La riflessione ha toccato anche il tema della democrazia, molto caldo in Italia a causa di una distorsione della stessa, «le democrazie sono regimi politici in cui il non smarrimento dipende sempre da un Noi in competizione con un altro Noi. – ha nuovamente proferito l’ospite d’onore della serata – È un po’ come nei marchi del vestiario: ci si trova di fronte ad una situazione in cui imprenditori politici producono merci per consumatori politici, che con lo strumento del voto acquistano.

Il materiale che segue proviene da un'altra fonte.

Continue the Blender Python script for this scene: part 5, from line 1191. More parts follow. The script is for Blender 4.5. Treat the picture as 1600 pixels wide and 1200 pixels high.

Quello di cui necessita questo tipo di consumo è una distinzione programmatica tra i poli opposti,  differenziazione che nella democrazia sta scomparendo a causa di vincoli superiori come lo è ad esempio il Patto di Stabilità a livello europeo, per perseguire il quale è difficile che una parte politica possa con i suoi programmi prendere distanza da un’altra».

In conclusione della serata si è parlato delle modifiche subite dalla politica e dal sapere ad essa  legato, avvenute nel corso del novecento, «dai primi anni ’90 del secolo scorso una serie di processi anche contradditori tra loro, ha portato pezzi dell’agire economico oltre i confini predefiniti di Stato, avendo come effetto la delocalizzazione (Marchionne insegna n.d.r.) e non solo ma negli ultimi anni c’è stato un forte indebolimento della politica rispetto ad altri organi, sicuramente dovuto a chi esercita autorità. Ci troviamo oggi – ha concluso Veca – in una fase in cui dopo il lungo ciclo della politica con funzione di timoniere della barca, si è creata un’impasse causata dalla debolezza della politica rispetto a ciò che accade ovunque. Siamo dunque tra una costellazione nazionale ed una post nazionale. In un limbo tra lo Stato come lo conosciamo, formato da Fisco, Popolazione e Spada ed un post Stato».

Le parole del professore Salvatore Veca non sono state molto semplici per chi è un ateo del mestiere anche per questo una maggiore presenza di amministratori locali, sia della maggioranza che dell’opposizione, avrebbe potuto rendere più proficuo il fine dell’interessante serata a san Dionigi.